In Fredericksburg, people are getting upset by a trend of gauche new residents tearing down old houses and replacing them with McMansions. Such tension is inevitable in a growing region where property parcels in traditional, small-town neighborhoods are a scarce commodity. As property values rise in these desirable settings, new owners want their house to match the price they paid for the land. Why shouldn’t they be able to build what they want?

But the reaction is understandable as well. A hulking monster can visually overwhelm its smaller neighbors and disrupt the scale and sight-lines that made the neighborhood desirable in the first place. What is a City Council person to do?

Reports the Free Lance-Star: A proposed ordinace would regulate the dimensions of a new house: the maximum height and the percentage of the lot it covers.

City planners found that most homes in Fredericksburg neighborhoods have two stories or fewer. The ordinance would bring the maximum building height in residential districts down from 35 feet to 27 feet to try to keep new houses more in line with existing ones.

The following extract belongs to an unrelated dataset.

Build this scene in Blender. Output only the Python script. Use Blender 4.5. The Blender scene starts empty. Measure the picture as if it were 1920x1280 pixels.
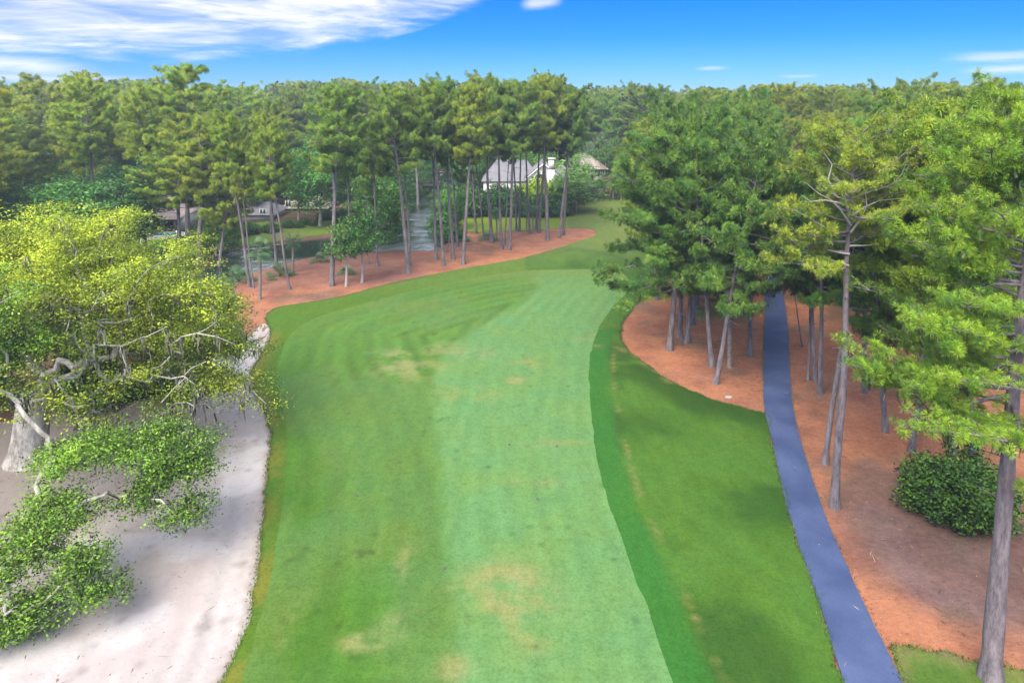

Planners also looked at maps and found that most city homes cover between 10 and 30 percent of the lots they stand on. To keep new homes within that norm, the city is proposing that new homes cover no more than 25 percent of a lot.

Property owners would be able to seek a special use permit to go beyond the height and coverage limits, but would have to show that exceeding those would not adversely impact their neighbors.